皇帝に選ばれたカルロが現れると、反逆者(エルナーニ、シルヴァなど)は捕えられ「打ち首」が命じられます。
そこにエルヴィーラが現れ、「お許しを!慈悲こそが美徳です!」と反逆者たちの恩赦を求めます。
エルナーニとエルヴィーラの結婚が認められ、シルヴァが復讐心を燃やす
カルロは祖先の墓をみつめ「私は徳を受け継ぐ」と語ると、一転してエルナーニとエルヴィーラの結婚を認めます。

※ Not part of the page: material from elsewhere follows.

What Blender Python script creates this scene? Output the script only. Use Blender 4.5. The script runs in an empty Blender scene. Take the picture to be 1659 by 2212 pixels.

皆が新しい皇帝(カルロ)を称える中で、シルヴァだけが復讐心を燃やします。
第4幕(仮面):『エルナーニ』あらすじ
エルナーニとエルヴィーラの婚礼に、シルヴァが現れる
アラゴンにあるドン・ジョバンニの宮殿
エルナーニはかつては貴族でドン・ジョバンニと名乗っていました。
エルナーニとエルヴィーラの婚礼の祝宴が開かれています。
そこには黒い服に身をまとった仮面の男(シルヴァ)の姿もあります。
エルナーニとエルヴィーラが愛を語りあっていると、遠くから角笛の音が聞こえます。
そしてエルナーニが一人になったところに、シルヴァが現れます。
エルナーニが息絶え、シルヴァが復讐を喜ぶ
シルヴァは「角笛を聞いたらお前は死ぬ約束だ。短剣か毒薬かどちらかを選べ。」とエルナーニに告げます。
駆けつけたエルヴィーラが恩赦を求めますが、シルヴァは聞く耳を持ちません。
エルナーニは共に死のうとするエルヴィーラを制止し、自らに短剣を突き刺します。
エルナーニは息絶え、エルヴィーラはショックのあまり気絶します。
そしてシルヴァが復讐を喜ぶ中で、オペラが終わります。